Repercussão posterior
Em decorrência da inclusão da Cosan na “lista suja”, o Banco Nacional de Desenvolvimento Econômico e Social (BNDES) bloqueou operações com o tradicional grupo sucroalcooleiro, em caráter preventivo. “A celebração de novos contratos com o BNDES fica condicionada à exclusão da companhia do referido cadastro”, informou, em nota, o banco estatal. A rede varejista Walmart, que é signatária do Pacto Nacional pela Erradicação do Trabalho Escravo, anunciou, por sua vez, a suspensão temporária de compras por causa da presença do nome da Cosan no clube de infratores.
Um dia depois do posicionamento do BNDES e no mesmo dia do anúncio do Walmart, a Cosan obteve liminar e saiu da “lista suja”. A exclusão permitiu a retomada das relações comerciais e financeiras. Associada à União da Indústria de Cana-de-açúcar (Única), a companhia é dona de 23 usinas (21 em São Paulo e duas em construção, em Goiás e no Mato Grosso do Sul), tem o controle das marcas de açúcar União e Da Barra, dos 1,5 mil postos de combustível da Esso no país e da venda de lubrificantes Mobil.
Quem também veio a público para defender a Cosan foi o ministro da Agricultura, Reinhold Stephanes. Mesmo não sendo de sua alçada, ele classificou a inclusão da Cosan na “lista suja” de “exagero” e “erro”.
Justamente por conta de sucessivos descumprimentos de normas trabalhistas previstas em acordos prévios (assim como no caso da libertação de trabalhadores da Usina Junqueira), o MPT fez uma proposta, em 25 de novembro de 2009, para que a Cosan desembolse R$ 3,4 milhões em substituição a possíveis execuções de multas na Justiça. O prazo de 45 dias já se esgotou e, segundo informações da assessoria de imprensa da PRT-15, ainda não foi encaminhada nenhuma resposta oficial ao procurador Mário Antonio Gomes, que está à frente das negociações.
A proposição de acordo atingiu altos valores por conta de diversas infrações à Norma Regulamentadora 31 (NR-31), entre elas a falta de banheiro e de água potável nas frentes de trabalho dos canaviais. Uma das ações contra a Cosan corre na 3ª Vara de Trabalho de Araçatuba (SP).
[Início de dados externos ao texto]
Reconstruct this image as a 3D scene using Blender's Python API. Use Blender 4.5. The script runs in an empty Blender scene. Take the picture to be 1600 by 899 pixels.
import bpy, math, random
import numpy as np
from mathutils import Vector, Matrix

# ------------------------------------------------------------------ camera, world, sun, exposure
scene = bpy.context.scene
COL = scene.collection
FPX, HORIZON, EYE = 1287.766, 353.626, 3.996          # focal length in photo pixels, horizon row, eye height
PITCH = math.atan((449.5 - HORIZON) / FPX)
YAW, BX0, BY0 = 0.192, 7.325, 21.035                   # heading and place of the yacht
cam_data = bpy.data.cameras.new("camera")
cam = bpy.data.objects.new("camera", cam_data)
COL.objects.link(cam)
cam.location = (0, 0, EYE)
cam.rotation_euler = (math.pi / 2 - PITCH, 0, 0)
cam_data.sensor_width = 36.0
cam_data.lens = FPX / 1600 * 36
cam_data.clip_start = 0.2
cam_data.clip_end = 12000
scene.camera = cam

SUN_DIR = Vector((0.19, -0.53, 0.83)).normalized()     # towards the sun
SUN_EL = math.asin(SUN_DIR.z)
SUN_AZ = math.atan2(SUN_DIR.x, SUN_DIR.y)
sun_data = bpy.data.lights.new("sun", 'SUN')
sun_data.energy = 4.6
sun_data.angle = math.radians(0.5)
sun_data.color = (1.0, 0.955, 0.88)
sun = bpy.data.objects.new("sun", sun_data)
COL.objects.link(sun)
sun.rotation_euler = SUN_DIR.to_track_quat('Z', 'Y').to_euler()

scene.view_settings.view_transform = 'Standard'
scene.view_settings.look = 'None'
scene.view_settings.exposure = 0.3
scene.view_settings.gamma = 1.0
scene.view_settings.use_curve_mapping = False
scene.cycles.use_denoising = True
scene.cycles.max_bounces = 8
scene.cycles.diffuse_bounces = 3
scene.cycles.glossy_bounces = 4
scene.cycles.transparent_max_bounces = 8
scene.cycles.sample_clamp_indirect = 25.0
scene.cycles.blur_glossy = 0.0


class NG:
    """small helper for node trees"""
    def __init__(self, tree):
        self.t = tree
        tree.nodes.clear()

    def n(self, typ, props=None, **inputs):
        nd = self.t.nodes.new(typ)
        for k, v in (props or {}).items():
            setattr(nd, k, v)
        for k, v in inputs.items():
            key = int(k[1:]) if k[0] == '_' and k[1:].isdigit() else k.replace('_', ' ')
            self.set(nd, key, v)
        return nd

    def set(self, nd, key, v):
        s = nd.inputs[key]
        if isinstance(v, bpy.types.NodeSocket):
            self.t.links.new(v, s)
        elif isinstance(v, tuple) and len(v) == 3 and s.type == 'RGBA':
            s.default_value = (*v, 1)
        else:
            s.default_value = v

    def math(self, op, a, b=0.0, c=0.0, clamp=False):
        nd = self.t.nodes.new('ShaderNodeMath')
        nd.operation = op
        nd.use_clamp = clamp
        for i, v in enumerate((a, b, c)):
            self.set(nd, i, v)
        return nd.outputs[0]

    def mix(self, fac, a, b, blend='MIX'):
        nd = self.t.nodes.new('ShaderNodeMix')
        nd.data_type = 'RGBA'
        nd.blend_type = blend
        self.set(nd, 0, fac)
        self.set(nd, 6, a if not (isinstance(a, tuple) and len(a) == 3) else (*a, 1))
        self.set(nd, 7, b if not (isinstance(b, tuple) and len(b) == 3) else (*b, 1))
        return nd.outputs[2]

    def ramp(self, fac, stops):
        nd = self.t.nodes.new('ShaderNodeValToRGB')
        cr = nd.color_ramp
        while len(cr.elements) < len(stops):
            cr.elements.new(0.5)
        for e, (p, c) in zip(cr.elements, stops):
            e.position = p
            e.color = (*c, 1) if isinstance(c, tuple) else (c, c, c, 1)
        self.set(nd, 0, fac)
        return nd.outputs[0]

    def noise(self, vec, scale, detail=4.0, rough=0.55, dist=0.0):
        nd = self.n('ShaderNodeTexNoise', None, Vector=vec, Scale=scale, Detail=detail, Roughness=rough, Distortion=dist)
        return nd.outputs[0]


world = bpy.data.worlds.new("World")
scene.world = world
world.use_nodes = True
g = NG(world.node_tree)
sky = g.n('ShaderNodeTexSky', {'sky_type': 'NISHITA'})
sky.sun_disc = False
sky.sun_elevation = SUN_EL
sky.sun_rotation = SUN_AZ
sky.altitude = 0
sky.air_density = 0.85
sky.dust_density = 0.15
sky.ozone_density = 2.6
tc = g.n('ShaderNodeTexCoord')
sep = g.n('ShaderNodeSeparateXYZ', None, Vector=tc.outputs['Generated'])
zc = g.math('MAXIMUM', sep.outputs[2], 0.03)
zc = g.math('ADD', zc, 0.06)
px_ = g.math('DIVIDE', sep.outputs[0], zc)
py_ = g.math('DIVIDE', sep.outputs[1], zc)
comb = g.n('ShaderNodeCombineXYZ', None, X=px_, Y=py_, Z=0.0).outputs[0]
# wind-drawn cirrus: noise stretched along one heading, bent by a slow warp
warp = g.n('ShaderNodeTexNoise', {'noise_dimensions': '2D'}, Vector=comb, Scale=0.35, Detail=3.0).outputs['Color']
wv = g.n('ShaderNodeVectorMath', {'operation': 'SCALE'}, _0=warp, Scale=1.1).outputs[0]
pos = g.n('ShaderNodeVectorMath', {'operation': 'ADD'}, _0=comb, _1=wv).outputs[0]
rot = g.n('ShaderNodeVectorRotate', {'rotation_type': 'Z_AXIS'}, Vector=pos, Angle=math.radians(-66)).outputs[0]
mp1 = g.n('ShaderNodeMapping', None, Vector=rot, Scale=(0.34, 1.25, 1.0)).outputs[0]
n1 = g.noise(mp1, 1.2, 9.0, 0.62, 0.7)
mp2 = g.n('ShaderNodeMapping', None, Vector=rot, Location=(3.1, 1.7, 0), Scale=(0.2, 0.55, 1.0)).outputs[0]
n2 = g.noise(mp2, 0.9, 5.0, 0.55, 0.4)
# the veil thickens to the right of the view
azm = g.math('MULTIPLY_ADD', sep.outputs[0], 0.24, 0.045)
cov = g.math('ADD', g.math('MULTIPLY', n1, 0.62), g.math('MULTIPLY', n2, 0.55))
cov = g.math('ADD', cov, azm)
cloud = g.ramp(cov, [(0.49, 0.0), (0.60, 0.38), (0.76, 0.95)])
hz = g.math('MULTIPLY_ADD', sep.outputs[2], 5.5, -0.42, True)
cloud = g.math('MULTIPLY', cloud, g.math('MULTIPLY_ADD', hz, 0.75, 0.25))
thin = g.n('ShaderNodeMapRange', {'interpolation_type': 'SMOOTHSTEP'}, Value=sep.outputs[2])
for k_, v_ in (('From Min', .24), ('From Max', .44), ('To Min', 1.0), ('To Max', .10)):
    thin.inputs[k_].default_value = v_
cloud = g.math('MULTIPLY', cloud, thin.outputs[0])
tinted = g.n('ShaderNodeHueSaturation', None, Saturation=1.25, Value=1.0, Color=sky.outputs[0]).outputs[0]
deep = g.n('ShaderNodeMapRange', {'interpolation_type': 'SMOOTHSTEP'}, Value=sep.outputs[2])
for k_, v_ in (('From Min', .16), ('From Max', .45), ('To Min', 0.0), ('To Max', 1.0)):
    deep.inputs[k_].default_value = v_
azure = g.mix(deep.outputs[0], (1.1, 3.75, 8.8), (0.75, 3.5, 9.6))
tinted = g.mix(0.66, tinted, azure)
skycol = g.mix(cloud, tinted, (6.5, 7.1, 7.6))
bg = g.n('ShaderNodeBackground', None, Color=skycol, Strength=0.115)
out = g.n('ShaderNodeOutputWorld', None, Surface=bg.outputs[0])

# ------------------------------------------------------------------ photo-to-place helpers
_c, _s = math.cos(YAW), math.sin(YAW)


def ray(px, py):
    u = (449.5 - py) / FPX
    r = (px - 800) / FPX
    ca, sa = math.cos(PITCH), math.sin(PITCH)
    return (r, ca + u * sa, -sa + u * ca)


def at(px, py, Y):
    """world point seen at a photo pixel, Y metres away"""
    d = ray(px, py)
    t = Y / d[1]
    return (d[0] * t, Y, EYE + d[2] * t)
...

A PRT-15 quer que 10% sejam revertidos ao Fundo de Amparo ao Trabalhador (FAT) e que 90% do valor total sejam investidos em instituições de caridade.
A unidade de Igarapava (SP) faz parte de pelo menos dois pactos de responsabilidade empresarial: o Compromisso Nacional para Aperfeiçoar as Condições de Trabalho na Cana-de-Açúcar, articulado pelo governo federal, e o Protocolo Ambiental que faz parte do Programa Etanol Verde, do governo paulista, que concede certificados de boas práticas socioambientais e estabelece metas de redução de impactos. No comunicado público sobre o episódio, a companhia assume para si o “papel de liderança, junto aos governos estadual e federal, no esforço de regulamentar e melhorar as condições de trabalho de toda a cadeia produtiva do agronegócio”.
Ainda na mesma nota, a Cosan se declara “surpreendida com a inclusão de seu nome no cadastro de empregadores da Portaria nº 540/04 do Ministério do Trabalho, publicado no último dia 31 de dezembro de 2009” e “que tal processo de inclusão do seu nome na lista não era em absoluto de seu conhecimento e que, portanto, não teve a oportunidade de se defender”. Na última sexta-feira (15), a reportagem encaminhou perguntas sobre as irregularidades flagradas pelo grupo móvel e seus desdobramentos, com prazo para envio das respostas. A empresa, contudo, optou por não se pronunciar.